▶

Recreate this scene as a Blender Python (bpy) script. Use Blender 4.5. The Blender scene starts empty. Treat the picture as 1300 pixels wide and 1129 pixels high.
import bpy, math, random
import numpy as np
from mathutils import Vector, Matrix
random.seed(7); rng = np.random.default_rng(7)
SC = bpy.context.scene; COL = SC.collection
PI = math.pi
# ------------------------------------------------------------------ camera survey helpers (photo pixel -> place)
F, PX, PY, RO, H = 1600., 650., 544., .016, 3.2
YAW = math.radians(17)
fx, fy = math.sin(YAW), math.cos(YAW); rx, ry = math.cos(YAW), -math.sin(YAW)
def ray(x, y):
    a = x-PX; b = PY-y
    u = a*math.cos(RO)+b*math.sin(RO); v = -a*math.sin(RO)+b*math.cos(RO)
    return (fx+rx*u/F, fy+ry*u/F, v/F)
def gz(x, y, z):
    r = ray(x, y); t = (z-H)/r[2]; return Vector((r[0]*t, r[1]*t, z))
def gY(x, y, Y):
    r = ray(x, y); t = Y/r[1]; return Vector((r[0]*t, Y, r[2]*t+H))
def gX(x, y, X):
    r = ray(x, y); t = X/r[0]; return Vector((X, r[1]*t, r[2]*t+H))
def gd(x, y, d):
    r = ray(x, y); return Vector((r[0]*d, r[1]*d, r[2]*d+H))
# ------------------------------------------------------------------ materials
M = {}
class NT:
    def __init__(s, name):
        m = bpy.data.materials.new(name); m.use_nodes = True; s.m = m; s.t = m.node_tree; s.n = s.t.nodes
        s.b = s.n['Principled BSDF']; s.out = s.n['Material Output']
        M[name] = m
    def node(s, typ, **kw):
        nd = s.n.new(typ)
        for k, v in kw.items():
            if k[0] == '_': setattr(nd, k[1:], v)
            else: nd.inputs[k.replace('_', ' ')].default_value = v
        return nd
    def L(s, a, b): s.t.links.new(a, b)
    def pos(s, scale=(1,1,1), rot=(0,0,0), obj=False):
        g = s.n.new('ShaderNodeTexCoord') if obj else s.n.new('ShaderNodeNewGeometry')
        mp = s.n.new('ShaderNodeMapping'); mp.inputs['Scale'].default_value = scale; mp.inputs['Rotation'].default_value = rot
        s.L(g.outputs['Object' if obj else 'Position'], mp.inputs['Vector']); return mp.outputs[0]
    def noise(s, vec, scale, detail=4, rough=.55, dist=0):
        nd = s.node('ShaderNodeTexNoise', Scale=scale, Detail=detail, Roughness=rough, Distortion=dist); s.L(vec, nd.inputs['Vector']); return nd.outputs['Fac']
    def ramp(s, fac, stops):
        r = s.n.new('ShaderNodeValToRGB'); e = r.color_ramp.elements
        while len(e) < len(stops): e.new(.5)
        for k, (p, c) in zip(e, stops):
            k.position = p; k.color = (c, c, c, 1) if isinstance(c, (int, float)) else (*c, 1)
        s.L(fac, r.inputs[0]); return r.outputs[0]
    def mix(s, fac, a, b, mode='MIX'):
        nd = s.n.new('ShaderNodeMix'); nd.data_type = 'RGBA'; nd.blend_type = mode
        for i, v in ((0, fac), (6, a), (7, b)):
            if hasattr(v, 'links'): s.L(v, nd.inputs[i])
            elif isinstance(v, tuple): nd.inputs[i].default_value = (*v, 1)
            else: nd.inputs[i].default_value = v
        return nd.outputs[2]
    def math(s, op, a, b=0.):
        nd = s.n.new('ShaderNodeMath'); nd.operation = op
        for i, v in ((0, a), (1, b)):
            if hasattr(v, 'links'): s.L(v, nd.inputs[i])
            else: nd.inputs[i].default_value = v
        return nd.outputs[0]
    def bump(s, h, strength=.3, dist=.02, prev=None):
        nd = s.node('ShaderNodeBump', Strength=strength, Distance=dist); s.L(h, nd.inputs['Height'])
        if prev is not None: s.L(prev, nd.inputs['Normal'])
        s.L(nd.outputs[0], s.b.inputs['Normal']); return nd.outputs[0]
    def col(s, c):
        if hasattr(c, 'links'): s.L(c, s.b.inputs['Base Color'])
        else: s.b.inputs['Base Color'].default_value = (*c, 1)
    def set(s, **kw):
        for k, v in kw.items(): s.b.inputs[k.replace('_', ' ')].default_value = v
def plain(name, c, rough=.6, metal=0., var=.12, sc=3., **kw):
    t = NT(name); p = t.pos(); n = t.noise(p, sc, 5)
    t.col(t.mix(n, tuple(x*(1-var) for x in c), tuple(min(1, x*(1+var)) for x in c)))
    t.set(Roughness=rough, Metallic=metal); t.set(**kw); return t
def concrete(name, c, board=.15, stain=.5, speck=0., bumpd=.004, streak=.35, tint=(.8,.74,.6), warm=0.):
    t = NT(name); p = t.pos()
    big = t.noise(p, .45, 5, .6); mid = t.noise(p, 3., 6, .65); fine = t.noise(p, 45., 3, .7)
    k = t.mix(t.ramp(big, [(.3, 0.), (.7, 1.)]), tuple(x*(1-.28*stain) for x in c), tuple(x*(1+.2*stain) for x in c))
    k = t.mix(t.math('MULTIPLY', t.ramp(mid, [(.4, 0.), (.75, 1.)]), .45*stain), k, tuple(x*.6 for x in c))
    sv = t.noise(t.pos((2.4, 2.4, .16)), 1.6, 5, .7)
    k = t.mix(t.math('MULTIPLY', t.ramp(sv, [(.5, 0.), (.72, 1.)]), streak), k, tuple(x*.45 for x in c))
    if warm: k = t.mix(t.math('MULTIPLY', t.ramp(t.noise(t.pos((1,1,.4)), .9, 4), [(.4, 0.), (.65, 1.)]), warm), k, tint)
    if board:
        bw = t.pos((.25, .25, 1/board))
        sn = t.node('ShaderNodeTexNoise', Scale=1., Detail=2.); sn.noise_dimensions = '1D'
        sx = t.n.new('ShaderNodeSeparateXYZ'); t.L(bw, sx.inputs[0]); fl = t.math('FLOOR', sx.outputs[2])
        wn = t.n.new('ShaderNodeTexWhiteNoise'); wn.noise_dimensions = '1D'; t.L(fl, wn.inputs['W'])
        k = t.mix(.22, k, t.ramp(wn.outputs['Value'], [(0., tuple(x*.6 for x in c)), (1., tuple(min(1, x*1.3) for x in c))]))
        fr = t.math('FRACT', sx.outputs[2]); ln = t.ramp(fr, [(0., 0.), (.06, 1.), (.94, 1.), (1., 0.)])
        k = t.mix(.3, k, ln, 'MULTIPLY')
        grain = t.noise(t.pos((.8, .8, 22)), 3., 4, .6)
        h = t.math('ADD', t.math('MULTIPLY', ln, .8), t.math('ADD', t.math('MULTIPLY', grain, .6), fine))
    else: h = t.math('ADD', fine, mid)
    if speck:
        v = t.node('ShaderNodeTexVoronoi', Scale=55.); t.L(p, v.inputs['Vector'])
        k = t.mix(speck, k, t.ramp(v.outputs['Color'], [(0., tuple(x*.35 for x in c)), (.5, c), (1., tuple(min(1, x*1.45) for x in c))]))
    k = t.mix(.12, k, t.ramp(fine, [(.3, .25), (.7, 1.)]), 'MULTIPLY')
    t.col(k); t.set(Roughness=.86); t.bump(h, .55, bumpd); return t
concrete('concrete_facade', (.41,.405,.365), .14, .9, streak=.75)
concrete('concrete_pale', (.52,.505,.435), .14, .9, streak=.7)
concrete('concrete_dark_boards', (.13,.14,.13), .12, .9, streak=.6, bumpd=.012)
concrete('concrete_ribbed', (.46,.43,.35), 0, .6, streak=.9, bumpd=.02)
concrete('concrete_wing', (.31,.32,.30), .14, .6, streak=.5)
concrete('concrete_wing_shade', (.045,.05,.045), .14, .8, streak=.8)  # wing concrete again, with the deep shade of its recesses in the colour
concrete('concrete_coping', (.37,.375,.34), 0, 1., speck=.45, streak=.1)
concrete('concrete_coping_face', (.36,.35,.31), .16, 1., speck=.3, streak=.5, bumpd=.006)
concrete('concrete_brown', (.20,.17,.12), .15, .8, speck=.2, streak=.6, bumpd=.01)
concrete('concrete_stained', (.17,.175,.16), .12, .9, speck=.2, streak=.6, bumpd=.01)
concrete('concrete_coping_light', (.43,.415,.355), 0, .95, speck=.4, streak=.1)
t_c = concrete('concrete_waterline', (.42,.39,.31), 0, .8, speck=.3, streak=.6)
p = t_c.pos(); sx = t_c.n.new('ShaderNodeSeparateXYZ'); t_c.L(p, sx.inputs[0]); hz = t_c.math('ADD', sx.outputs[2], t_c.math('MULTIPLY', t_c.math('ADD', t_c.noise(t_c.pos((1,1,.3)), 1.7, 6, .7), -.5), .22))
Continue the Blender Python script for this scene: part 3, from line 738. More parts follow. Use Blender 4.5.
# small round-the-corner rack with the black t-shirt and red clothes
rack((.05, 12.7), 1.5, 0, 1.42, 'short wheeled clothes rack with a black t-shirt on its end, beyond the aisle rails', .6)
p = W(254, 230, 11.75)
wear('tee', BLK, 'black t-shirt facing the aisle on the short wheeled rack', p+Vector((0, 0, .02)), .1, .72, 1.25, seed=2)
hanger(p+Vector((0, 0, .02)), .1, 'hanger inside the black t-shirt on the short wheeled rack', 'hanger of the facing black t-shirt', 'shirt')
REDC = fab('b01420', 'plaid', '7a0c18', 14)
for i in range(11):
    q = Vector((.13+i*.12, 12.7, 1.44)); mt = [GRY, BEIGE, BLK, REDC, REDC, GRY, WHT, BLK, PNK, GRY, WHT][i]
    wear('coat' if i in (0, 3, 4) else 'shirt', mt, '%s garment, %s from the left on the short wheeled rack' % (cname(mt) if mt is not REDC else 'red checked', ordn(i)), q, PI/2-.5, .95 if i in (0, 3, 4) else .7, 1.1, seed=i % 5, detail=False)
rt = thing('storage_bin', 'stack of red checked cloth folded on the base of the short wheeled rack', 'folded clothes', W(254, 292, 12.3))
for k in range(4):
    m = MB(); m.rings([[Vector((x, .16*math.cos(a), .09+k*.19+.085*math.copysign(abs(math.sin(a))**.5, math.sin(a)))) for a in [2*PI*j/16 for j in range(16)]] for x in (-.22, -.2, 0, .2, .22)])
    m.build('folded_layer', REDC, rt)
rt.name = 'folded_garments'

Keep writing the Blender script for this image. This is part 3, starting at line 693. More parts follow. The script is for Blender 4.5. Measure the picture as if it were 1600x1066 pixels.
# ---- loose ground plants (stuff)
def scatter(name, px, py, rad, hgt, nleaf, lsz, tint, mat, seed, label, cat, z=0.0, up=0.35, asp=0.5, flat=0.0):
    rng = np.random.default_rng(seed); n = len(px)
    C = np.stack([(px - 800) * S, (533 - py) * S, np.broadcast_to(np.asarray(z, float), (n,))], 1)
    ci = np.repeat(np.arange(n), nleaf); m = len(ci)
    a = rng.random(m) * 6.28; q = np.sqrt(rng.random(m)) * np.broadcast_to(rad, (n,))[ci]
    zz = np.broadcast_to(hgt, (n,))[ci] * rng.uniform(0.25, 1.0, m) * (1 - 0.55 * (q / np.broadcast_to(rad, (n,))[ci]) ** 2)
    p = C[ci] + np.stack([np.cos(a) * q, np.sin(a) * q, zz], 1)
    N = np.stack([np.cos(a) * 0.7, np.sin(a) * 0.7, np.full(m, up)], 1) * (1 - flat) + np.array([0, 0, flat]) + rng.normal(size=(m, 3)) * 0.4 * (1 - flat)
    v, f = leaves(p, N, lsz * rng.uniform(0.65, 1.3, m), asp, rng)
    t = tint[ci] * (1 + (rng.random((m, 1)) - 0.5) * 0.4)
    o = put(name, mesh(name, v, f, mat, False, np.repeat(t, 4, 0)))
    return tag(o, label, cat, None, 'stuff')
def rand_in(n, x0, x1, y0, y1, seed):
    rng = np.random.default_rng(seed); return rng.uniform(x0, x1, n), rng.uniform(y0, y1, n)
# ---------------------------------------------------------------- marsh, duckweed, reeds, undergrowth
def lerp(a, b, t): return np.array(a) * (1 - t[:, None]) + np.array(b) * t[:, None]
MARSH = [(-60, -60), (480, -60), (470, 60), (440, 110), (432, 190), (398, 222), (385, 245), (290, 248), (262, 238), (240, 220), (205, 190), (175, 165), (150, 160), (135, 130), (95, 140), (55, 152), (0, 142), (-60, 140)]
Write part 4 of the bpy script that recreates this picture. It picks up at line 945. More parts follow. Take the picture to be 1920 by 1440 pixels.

◀

Exercise goal — Begin at the line that has "concrete('concrete_wing', (.31,.32,.30), .14, .6, streak=.5)" in the entries above; stop after the line that has "(.20,.17,.12), .15, .8, speck=.2, streak=.6, bumpd=.01)". Transcribe exactly those lines and no others.

Exercise result —
concrete('concrete_wing', (.31,.32,.30), .14, .6, streak=.5)
concrete('concrete_wing_shade', (.045,.05,.045), .14, .8, streak=.8)  # wing concrete again, with the deep shade of its recesses in the colour
concrete('concrete_coping', (.37,.375,.34), 0, 1., speck=.45, streak=.1)
concrete('concrete_coping_face', (.36,.35,.31), .16, 1., speck=.3, streak=.5, bumpd=.006)
concrete('concrete_brown', (.20,.17,.12), .15, .8, speck=.2, streak=.6, bumpd=.01)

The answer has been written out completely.